SET TASK: Pull out every line with the word "scene".

DATA EXTRACT:

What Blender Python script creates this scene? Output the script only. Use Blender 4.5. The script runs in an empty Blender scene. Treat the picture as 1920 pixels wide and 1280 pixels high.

---

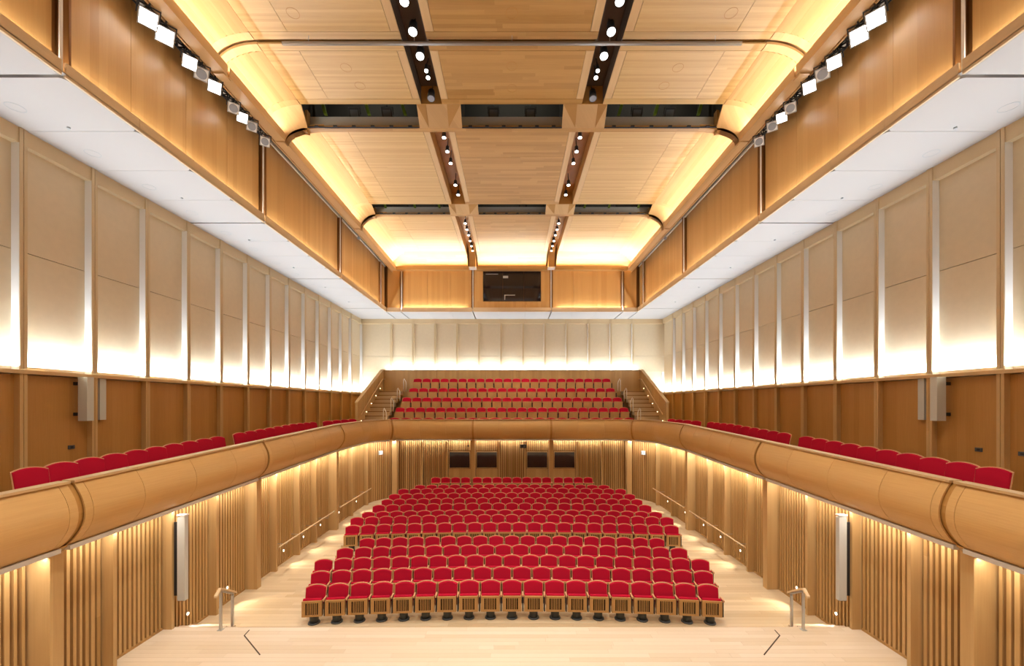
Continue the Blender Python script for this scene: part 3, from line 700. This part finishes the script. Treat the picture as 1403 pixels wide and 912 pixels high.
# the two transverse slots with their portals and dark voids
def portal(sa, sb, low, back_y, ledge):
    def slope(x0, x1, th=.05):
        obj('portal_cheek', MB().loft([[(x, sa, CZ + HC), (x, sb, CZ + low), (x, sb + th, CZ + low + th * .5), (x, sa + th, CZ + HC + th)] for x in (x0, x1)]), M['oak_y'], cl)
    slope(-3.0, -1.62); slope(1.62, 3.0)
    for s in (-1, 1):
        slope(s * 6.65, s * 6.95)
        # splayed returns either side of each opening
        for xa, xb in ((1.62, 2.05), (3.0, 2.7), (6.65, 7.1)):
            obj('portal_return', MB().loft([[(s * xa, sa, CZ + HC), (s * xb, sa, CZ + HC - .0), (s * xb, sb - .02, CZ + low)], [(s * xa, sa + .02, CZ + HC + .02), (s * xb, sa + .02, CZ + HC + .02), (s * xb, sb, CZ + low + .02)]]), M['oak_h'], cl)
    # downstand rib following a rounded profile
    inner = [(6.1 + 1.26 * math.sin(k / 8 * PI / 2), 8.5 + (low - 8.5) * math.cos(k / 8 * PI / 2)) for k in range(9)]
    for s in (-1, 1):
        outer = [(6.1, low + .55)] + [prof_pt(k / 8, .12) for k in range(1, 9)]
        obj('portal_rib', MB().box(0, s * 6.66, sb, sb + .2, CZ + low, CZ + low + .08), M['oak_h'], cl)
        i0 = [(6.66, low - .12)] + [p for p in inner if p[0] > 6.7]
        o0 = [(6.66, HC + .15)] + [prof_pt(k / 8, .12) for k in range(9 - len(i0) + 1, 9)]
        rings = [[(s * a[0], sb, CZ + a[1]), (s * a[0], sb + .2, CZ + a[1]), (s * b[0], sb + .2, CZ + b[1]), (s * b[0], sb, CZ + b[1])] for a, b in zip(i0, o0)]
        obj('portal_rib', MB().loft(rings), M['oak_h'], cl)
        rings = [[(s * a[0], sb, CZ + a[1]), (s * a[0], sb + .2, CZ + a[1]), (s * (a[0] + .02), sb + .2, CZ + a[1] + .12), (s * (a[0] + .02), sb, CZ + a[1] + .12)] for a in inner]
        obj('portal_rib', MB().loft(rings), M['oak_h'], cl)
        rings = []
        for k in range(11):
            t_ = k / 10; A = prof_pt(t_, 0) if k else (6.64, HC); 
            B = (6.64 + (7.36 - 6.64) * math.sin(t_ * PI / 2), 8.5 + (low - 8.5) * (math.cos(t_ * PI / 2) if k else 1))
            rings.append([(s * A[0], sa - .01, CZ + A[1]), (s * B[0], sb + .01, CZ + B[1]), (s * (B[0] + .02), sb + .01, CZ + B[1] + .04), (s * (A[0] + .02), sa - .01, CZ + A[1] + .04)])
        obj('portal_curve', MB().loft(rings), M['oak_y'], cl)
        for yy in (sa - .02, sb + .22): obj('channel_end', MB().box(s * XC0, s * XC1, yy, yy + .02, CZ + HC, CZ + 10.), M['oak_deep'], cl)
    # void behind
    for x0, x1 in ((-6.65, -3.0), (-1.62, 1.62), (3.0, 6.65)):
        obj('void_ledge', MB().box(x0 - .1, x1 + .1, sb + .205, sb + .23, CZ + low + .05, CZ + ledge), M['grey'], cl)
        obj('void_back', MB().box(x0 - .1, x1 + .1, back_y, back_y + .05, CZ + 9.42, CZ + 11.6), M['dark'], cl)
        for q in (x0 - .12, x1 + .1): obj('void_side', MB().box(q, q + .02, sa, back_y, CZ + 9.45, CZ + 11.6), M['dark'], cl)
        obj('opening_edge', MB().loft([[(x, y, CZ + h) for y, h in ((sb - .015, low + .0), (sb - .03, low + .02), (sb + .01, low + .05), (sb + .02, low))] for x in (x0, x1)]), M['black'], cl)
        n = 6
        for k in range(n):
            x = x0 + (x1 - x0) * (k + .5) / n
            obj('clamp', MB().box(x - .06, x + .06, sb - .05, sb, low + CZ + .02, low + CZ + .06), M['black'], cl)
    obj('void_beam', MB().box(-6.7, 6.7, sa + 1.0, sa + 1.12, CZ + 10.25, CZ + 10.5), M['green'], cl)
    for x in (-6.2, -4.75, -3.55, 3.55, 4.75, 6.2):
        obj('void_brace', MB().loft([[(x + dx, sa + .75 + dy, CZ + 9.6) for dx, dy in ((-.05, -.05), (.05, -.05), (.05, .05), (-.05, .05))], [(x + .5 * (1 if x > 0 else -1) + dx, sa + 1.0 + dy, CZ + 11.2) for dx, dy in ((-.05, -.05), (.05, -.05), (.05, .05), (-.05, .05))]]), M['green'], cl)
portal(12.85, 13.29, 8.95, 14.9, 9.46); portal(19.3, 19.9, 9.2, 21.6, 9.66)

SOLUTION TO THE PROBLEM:
What Blender Python script creates this scene? Output the script only. Use Blender 4.5. The script runs in an empty Blender scene. Treat the picture as 1920 pixels wide and 1280 pixels high.
Continue the Blender Python script for this scene: part 3, from line 700. This part finishes the script. Treat the picture as 1403 pixels wide and 912 pixels high.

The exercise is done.